═════ ENTRIES SUPPLIED

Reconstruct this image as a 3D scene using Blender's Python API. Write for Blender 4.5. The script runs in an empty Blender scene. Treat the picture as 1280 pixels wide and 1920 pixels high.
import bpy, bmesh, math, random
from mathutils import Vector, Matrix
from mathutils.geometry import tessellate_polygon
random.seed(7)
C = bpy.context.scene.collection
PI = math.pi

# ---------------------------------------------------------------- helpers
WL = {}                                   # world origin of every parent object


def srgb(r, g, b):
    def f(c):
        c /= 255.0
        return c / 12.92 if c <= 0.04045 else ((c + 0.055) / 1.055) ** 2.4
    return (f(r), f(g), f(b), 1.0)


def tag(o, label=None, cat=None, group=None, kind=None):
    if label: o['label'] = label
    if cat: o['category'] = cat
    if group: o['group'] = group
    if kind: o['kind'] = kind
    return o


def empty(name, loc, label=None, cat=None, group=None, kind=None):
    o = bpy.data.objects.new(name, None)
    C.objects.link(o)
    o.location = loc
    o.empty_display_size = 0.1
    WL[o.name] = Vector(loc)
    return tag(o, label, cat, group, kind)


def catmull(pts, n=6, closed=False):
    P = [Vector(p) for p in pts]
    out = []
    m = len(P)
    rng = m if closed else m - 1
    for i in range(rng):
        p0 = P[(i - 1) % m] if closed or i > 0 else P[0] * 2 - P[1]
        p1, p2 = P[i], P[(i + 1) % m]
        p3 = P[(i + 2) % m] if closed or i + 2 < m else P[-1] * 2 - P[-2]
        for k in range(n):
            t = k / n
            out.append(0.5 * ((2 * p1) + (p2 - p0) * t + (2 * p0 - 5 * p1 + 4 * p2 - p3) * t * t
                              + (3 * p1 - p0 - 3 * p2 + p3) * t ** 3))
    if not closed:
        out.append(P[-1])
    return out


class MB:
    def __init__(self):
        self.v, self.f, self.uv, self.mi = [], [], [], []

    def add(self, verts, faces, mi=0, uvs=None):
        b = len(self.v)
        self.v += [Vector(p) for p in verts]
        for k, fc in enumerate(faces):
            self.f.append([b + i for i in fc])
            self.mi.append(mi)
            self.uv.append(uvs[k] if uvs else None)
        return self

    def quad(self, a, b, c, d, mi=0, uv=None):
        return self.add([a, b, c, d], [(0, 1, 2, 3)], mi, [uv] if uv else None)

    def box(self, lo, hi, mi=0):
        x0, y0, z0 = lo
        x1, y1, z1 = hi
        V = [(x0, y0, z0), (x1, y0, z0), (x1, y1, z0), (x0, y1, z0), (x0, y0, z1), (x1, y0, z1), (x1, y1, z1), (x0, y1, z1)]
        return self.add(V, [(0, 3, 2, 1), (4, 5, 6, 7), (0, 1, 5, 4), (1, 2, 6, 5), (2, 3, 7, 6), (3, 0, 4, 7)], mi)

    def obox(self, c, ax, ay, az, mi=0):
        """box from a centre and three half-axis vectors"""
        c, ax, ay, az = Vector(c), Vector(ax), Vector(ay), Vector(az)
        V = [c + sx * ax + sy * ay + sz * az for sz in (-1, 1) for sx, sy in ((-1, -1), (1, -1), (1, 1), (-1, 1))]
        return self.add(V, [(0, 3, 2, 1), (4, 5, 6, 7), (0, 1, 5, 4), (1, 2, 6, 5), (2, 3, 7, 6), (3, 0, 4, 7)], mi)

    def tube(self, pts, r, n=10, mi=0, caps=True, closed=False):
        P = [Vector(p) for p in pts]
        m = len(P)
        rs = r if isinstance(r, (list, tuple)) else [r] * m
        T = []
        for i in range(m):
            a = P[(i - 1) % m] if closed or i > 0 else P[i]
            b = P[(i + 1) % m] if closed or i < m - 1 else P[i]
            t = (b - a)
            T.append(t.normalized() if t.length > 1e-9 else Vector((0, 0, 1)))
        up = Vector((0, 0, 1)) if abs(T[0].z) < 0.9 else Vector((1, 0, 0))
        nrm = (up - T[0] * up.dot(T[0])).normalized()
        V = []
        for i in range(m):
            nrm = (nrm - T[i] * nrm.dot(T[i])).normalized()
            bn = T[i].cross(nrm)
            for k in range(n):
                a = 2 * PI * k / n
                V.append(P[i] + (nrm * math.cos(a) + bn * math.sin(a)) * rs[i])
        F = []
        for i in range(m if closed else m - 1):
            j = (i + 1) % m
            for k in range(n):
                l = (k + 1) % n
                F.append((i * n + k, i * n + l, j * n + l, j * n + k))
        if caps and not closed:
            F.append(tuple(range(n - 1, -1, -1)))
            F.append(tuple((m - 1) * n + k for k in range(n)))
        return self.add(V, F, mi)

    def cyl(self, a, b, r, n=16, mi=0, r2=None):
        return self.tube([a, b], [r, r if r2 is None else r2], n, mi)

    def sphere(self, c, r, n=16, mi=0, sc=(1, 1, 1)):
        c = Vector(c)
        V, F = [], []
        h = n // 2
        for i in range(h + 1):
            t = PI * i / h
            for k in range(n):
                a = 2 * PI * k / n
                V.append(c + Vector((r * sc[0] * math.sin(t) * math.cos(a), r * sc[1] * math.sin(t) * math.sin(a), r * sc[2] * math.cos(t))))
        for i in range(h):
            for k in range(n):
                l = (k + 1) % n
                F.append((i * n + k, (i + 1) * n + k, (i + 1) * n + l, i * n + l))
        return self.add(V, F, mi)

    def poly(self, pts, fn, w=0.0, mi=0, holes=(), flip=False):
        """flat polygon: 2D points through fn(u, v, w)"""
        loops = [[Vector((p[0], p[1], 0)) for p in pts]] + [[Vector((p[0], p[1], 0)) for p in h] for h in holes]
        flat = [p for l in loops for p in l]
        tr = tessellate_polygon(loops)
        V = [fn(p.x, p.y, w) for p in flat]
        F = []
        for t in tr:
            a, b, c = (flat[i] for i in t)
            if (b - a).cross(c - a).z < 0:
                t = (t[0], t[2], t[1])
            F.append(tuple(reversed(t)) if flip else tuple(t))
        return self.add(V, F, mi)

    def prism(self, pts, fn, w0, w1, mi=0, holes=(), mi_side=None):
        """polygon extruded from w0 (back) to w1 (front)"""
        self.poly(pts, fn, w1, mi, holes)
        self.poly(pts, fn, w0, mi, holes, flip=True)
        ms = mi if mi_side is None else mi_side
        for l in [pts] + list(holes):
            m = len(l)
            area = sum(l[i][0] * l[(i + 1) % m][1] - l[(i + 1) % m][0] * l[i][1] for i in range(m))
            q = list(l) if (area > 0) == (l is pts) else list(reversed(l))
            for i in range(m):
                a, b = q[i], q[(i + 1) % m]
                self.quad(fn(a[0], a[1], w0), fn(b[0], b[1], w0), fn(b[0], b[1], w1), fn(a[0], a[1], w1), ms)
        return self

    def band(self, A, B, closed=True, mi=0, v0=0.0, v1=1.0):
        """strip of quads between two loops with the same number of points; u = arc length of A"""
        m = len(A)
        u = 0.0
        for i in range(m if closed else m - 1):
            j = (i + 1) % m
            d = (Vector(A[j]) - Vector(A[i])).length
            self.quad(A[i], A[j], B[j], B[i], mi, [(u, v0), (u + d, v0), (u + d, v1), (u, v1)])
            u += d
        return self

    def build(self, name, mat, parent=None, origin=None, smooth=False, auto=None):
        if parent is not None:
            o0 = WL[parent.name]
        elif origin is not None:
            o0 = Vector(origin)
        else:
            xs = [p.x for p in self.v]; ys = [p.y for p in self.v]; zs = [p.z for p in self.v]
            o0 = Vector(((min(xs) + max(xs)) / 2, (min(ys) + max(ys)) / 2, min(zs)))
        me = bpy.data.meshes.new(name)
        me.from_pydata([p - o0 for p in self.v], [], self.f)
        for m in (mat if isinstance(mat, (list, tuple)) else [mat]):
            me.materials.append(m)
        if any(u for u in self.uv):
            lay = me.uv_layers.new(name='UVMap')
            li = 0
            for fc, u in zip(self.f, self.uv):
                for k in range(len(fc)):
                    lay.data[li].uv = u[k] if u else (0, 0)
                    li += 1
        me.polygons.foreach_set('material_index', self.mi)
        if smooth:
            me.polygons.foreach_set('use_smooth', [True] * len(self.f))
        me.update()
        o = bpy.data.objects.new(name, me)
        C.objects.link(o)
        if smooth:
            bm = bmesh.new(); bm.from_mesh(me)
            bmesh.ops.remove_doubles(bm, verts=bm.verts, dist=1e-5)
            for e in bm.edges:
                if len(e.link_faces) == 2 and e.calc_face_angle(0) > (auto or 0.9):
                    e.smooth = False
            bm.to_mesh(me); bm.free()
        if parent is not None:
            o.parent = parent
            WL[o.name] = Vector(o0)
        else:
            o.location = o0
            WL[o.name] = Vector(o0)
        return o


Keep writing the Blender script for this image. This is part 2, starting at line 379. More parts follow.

══════════

> **STATED EXERCISE**: Begin with the first line of the records and reproduce each line as is, ending with the line that holds "PI = math.pi".

> **CORRECT RESPONSE**:
Reconstruct this image as a 3D scene using Blender's Python API. Write for Blender 4.5. The script runs in an empty Blender scene. Treat the picture as 1280 pixels wide and 1920 pixels high.
import bpy, bmesh, math, random
from mathutils import Vector, Matrix
from mathutils.geometry import tessellate_polygon
random.seed(7)
C = bpy.context.scene.collection
PI = math.pi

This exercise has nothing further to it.